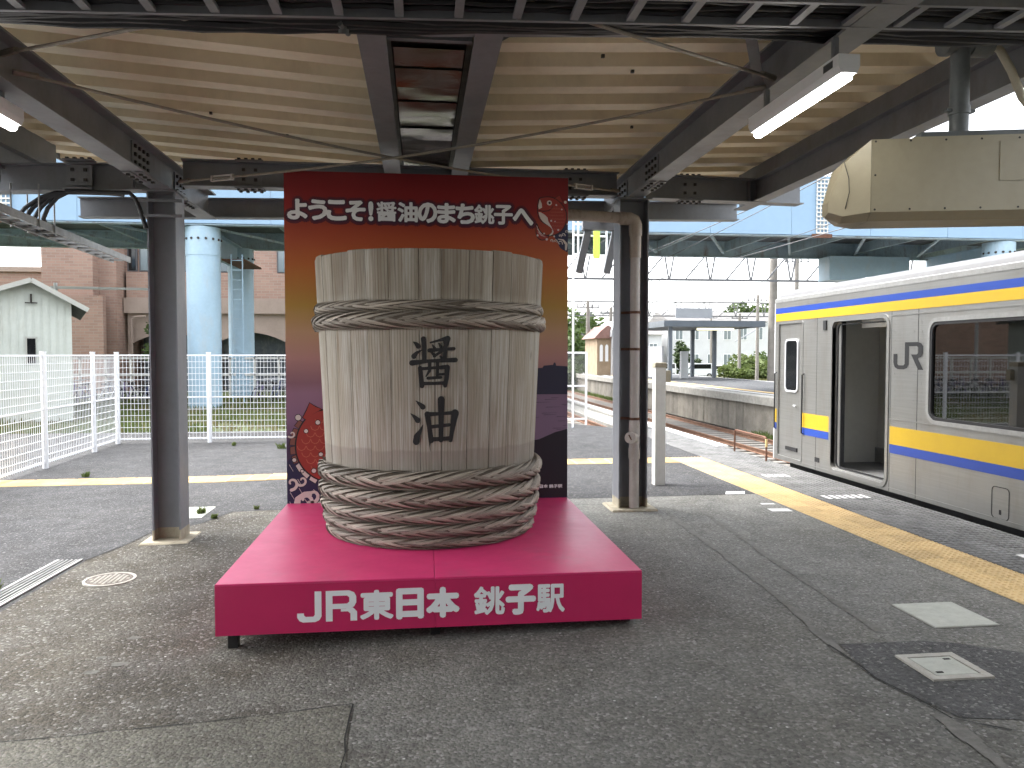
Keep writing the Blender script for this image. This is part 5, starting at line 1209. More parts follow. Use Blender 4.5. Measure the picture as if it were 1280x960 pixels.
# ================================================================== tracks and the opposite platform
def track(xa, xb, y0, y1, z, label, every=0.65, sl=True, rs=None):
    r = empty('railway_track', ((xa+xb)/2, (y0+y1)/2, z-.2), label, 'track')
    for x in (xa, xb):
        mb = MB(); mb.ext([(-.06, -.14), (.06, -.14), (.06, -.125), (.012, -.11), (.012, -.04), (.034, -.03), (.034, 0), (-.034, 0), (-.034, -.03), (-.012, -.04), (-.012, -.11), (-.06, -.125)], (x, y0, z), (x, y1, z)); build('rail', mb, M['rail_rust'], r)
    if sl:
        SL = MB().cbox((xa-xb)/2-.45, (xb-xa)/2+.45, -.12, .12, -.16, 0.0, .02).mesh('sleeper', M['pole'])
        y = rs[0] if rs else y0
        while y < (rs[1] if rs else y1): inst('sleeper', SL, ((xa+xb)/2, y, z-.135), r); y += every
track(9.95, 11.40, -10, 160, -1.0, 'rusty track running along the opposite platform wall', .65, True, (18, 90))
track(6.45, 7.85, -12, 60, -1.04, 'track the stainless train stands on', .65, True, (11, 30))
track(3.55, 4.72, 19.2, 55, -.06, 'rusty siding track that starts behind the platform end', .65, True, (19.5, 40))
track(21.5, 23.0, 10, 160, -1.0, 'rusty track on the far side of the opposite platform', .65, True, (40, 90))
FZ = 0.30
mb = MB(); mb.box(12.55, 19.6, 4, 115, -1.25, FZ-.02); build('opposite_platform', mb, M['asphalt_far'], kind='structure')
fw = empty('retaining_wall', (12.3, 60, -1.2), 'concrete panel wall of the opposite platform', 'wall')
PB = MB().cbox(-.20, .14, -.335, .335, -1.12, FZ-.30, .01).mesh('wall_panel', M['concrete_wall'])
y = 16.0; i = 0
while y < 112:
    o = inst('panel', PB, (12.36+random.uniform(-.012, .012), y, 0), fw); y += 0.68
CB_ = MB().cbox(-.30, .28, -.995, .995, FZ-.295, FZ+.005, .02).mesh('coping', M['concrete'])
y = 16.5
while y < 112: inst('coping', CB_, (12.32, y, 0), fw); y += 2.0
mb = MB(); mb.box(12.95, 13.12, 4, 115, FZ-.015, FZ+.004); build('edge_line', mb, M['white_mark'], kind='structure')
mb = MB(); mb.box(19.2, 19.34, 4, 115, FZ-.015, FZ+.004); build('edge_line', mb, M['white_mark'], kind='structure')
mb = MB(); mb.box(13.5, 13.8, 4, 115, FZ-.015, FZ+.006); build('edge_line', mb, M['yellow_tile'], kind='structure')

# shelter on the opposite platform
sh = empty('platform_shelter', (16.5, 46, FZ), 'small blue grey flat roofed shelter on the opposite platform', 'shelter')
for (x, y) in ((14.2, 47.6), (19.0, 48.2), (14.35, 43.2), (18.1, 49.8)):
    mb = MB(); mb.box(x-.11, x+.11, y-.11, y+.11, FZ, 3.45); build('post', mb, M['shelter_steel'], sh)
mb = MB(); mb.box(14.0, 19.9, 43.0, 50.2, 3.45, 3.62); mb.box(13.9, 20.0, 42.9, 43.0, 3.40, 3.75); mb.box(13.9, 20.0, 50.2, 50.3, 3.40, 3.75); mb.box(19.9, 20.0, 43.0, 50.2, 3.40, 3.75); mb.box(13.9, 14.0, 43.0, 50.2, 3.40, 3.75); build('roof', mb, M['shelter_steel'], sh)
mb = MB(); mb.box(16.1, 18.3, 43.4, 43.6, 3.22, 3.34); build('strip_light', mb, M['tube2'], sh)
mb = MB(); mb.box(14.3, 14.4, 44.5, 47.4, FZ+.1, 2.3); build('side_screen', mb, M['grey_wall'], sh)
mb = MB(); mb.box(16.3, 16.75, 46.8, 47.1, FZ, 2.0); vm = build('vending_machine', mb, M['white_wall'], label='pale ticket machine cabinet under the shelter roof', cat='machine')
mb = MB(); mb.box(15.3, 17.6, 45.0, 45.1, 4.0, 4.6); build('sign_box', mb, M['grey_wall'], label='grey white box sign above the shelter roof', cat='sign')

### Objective
Restate the whole listing above exactly, please, omitting every image.

### Written answer
Keep writing the Blender script for this image. This is part 5, starting at line 1209. More parts follow. Use Blender 4.5. Measure the picture as if it were 1280x960 pixels.
# ================================================================== tracks and the opposite platform
def track(xa, xb, y0, y1, z, label, every=0.65, sl=True, rs=None):
    r = empty('railway_track', ((xa+xb)/2, (y0+y1)/2, z-.2), label, 'track')
    for x in (xa, xb):
        mb = MB(); mb.ext([(-.06, -.14), (.06, -.14), (.06, -.125), (.012, -.11), (.012, -.04), (.034, -.03), (.034, 0), (-.034, 0), (-.034, -.03), (-.012, -.04), (-.012, -.11), (-.06, -.125)], (x, y0, z), (x, y1, z)); build('rail', mb, M['rail_rust'], r)
    if sl:
        SL = MB().cbox((xa-xb)/2-.45, (xb-xa)/2+.45, -.12, .12, -.16, 0.0, .02).mesh('sleeper', M['pole'])
        y = rs[0] if rs else y0
        while y < (rs[1] if rs else y1): inst('sleeper', SL, ((xa+xb)/2, y, z-.135), r); y += every
track(9.95, 11.40, -10, 160, -1.0, 'rusty track running along the opposite platform wall', .65, True, (18, 90))
track(6.45, 7.85, -12, 60, -1.04, 'track the stainless train stands on', .65, True, (11, 30))
track(3.55, 4.72, 19.2, 55, -.06, 'rusty siding track that starts behind the platform end', .65, True, (19.5, 40))
track(21.5, 23.0, 10, 160, -1.0, 'rusty track on the far side of the opposite platform', .65, True, (40, 90))
FZ = 0.30
mb = MB(); mb.box(12.55, 19.6, 4, 115, -1.25, FZ-.02); build('opposite_platform', mb, M['asphalt_far'], kind='structure')
fw = empty('retaining_wall', (12.3, 60, -1.2), 'concrete panel wall of the opposite platform', 'wall')
PB = MB().cbox(-.20, .14, -.335, .335, -1.12, FZ-.30, .01).mesh('wall_panel', M['concrete_wall'])
y = 16.0; i = 0
while y < 112:
    o = inst('panel', PB, (12.36+random.uniform(-.012, .012), y, 0), fw); y += 0.68
CB_ = MB().cbox(-.30, .28, -.995, .995, FZ-.295, FZ+.005, .02).mesh('coping', M['concrete'])
y = 16.5
while y < 112: inst('coping', CB_, (12.32, y, 0), fw); y += 2.0
mb = MB(); mb.box(12.95, 13.12, 4, 115, FZ-.015, FZ+.004); build('edge_line', mb, M['white_mark'], kind='structure')
mb = MB(); mb.box(19.2, 19.34, 4, 115, FZ-.015, FZ+.004); build('edge_line', mb, M['white_mark'], kind='structure')
mb = MB(); mb.box(13.5, 13.8, 4, 115, FZ-.015, FZ+.006); build('edge_line', mb, M['yellow_tile'], kind='structure')

# shelter on the opposite platform
sh = empty('platform_shelter', (16.5, 46, FZ), 'small blue grey flat roofed shelter on the opposite platform', 'shelter')
for (x, y) in ((14.2, 47.6), (19.0, 48.2), (14.35, 43.2), (18.1, 49.8)):
    mb = MB(); mb.box(x-.11, x+.11, y-.11, y+.11, FZ, 3.45); build('post', mb, M['shelter_steel'], sh)
mb = MB(); mb.box(14.0, 19.9, 43.0, 50.2, 3.45, 3.62); mb.box(13.9, 20.0, 42.9, 43.0, 3.40, 3.75); mb.box(13.9, 20.0, 50.2, 50.3, 3.40, 3.75); mb.box(19.9, 20.0, 43.0, 50.2, 3.40, 3.75); mb.box(13.9, 14.0, 43.0, 50.2, 3.40, 3.75); build('roof', mb, M['shelter_steel'], sh)
mb = MB(); mb.box(16.1, 18.3, 43.4, 43.6, 3.22, 3.34); build('strip_light', mb, M['tube2'], sh)
mb = MB(); mb.box(14.3, 14.4, 44.5, 47.4, FZ+.1, 2.3); build('side_screen', mb, M['grey_wall'], sh)
mb = MB(); mb.box(16.3, 16.75, 46.8, 47.1, FZ, 2.0); vm = build('vending_machine', mb, M['white_wall'], label='pale ticket machine cabinet under the shelter roof', cat='machine')
mb = MB(); mb.box(15.3, 17.6, 45.0, 45.1, 4.0, 4.6); build('sign_box', mb, M['grey_wall'], label='grey white box sign above the shelter roof', cat='sign')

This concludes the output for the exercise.